What happens if someone dies without a valid will in the ACT?

If someone dies without a valid will in the ACT, their estate will be distributed according to the rules of intestacy rather than their personal wishes. This means the law determines who receives the deceased's assets, typically prioritising spouses, children, and other family members in a specific order. This can result in assets going to unintended recipients and may cause family disputes.

How much does it cost to get legal advice about making a will in the ACT?

Go To Court Lawyers offers fixed-fee consultations for $295 to discuss making a will in the ACT. During this consultation, you can receive expert advice about will requirements, testamentary capacity, witness obligations, and estate planning strategies. This upfront pricing ensures you know the consultation cost in advance and can get professional guidance on properly structuring your will to meet ACT legal requirements.

How can a lawyer help with making a will in the ACT?

A lawyer can ensure your will meets all formal requirements under the Wills Act 1968 (ACT), including proper signing and witnessing procedures. They can advise on testamentary capacity issues, help structure your estate to minimise potential challenges, draft clear and unambiguous provisions, and provide guidance on complex family situations. Legal assistance significantly reduces the risk of your will being contested or declared invalid.

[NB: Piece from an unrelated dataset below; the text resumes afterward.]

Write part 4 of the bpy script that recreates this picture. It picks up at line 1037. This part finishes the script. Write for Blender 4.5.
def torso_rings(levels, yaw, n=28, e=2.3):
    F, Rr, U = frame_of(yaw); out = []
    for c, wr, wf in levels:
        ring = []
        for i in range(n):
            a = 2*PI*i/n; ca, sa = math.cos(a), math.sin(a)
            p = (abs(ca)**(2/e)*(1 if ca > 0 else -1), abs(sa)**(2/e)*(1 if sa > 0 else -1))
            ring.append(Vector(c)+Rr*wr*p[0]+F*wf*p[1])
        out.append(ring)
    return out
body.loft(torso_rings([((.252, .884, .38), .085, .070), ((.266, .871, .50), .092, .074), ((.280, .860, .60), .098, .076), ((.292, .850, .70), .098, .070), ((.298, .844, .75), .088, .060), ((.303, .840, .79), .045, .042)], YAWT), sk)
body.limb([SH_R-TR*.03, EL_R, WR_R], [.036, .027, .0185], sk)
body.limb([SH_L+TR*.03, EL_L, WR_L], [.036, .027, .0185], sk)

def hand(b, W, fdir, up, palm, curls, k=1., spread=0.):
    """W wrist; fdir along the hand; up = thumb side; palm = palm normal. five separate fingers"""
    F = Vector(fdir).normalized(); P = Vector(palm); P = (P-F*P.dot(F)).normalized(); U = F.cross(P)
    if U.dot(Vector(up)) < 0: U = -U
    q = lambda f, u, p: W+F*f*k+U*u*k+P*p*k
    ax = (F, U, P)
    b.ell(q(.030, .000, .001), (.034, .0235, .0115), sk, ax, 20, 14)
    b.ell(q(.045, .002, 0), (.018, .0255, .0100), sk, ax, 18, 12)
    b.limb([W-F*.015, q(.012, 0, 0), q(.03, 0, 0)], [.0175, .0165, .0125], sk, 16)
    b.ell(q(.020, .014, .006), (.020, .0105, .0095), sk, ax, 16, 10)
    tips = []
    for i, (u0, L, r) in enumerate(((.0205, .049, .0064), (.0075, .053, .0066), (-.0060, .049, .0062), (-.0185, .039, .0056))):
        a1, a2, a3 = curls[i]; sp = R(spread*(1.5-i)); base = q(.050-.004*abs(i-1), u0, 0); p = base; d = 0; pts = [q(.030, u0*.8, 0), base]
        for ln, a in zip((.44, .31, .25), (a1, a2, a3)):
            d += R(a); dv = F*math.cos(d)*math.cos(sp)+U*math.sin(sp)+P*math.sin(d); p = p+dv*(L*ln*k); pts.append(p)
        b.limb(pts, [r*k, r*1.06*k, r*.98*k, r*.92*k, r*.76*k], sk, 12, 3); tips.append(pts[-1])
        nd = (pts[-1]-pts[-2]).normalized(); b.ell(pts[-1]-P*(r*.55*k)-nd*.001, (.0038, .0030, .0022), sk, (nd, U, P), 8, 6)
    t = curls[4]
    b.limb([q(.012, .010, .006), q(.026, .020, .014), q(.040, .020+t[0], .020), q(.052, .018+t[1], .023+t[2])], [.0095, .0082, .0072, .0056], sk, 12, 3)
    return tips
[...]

Is there a time limit for making or updating a will in the ACT?

There is no specific time limit for making a will in the ACT, but certain life events should prompt immediate updates. Marriage or entering a civil union can revoke an existing will, and significant changes like divorce, new children, or major asset acquisitions warrant prompt will updates. It's crucial to review and update your will regularly to ensure it reflects your current circumstances and wishes.